GIVEN PROBLEM:
Select, from the data, each line where "parts" occurs.

ITEMS:

··········

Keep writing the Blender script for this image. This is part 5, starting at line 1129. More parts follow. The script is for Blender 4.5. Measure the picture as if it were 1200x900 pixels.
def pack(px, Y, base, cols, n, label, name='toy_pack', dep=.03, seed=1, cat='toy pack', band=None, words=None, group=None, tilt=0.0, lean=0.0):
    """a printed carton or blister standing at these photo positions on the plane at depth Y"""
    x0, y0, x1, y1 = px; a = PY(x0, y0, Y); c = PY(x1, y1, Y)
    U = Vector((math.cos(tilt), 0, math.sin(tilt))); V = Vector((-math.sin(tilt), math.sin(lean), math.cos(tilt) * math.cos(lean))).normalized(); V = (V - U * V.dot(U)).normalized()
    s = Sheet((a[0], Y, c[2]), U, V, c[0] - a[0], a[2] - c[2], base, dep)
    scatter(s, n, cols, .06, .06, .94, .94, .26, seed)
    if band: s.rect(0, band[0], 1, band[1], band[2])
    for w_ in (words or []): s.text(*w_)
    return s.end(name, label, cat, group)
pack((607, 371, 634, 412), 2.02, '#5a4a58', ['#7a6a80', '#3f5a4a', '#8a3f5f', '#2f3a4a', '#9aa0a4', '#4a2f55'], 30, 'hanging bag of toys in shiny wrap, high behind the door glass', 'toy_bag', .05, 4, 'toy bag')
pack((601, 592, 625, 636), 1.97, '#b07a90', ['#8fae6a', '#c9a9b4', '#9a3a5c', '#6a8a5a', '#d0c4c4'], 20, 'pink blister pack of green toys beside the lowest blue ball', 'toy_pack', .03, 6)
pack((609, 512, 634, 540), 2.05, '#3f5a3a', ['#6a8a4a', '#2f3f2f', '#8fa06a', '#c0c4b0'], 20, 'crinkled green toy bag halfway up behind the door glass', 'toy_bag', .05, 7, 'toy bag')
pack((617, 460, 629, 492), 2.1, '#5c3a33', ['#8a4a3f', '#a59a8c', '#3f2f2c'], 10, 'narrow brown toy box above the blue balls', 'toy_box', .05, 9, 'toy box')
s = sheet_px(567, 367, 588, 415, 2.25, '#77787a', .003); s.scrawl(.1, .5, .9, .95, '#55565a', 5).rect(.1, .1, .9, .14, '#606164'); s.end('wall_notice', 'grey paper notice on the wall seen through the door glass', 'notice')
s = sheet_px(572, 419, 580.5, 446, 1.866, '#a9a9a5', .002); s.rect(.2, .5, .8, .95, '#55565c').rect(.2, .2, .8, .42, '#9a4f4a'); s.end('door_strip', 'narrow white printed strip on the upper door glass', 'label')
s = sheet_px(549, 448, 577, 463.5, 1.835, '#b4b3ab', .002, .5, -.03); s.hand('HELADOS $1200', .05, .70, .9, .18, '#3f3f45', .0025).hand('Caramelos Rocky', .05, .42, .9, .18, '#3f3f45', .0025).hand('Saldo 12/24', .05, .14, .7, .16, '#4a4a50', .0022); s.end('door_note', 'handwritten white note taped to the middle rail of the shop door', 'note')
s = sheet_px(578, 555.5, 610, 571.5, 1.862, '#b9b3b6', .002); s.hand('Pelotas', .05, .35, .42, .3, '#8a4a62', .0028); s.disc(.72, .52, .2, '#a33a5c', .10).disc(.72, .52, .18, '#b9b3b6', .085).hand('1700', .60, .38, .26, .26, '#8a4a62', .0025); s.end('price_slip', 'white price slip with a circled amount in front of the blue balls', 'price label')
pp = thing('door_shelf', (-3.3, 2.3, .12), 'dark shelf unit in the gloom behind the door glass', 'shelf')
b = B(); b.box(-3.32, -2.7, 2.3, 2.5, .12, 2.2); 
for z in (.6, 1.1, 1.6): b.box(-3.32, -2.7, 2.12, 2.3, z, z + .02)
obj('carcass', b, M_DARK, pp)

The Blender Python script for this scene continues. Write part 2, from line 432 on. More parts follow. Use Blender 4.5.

··········

TASK SOLUTION:
Keep writing the Blender script for this image. This is part 5, starting at line 1129. More parts follow. The script is for Blender 4.5. Measure the picture as if it were 1200x900 pixels.
The Blender Python script for this scene continues. Write part 2, from line 432 on. More parts follow. Use Blender 4.5.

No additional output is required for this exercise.